No passado, a Coreia do Norte já fez uso de ameaças similares para barganhar com os seus adversários. Em 2005, o governo de Pyongyang concordou em desmantelar seu programa nuclear em troca de assistência econômica e garantias de segurança – mas, uma vez tendo recebido o auxílio, os norte-coreanos logo abandonaram o trato. Em fevereiro de 2012, novamente, os EUA tentaram um acordo, inicialmente aceito pela Coreia do Norte, para pôr fim aos testes nucleares e balísticos – apenas dezesseis dias depois, porém, o recém-empossado Kim Jong-Un anunciou que retomaria os testes. 

Com cada vez mais poder militar (e nuclear) nas mãos, Kim Jong-Un não é um louco interessado em destruir os Estados Unidos e muito menos em provocar uma Terceira Guerra Mundial, como temem alguns. Mas ele está se encaminhando para perpetuar um regime que, em pleno século 21, ainda mantém campos de concentração lotados de opositores.

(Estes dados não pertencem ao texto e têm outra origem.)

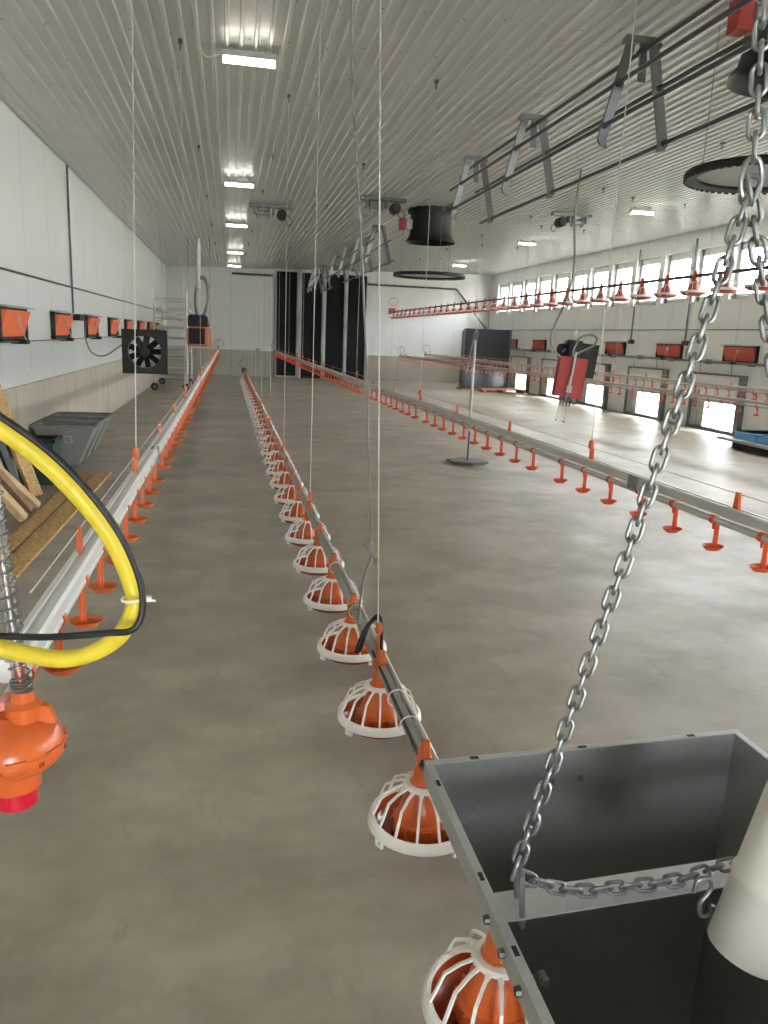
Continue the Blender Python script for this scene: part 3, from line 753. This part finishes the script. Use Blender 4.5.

Analistas entendem que os programas armamentistas não devem parar até que a ditadura norte-coreana se sinta capaz de negociar com os EUA sem ver seu próprio regime em risco – ou seja, vendo-se como ameaçadora o bastante para fazer Donald Trump pensar duas vezes antes de ordenar um ataque. A questão, agora, é saber quantos mísseis serão necessários para Kim Jong-Un voltar às mesas de negociação.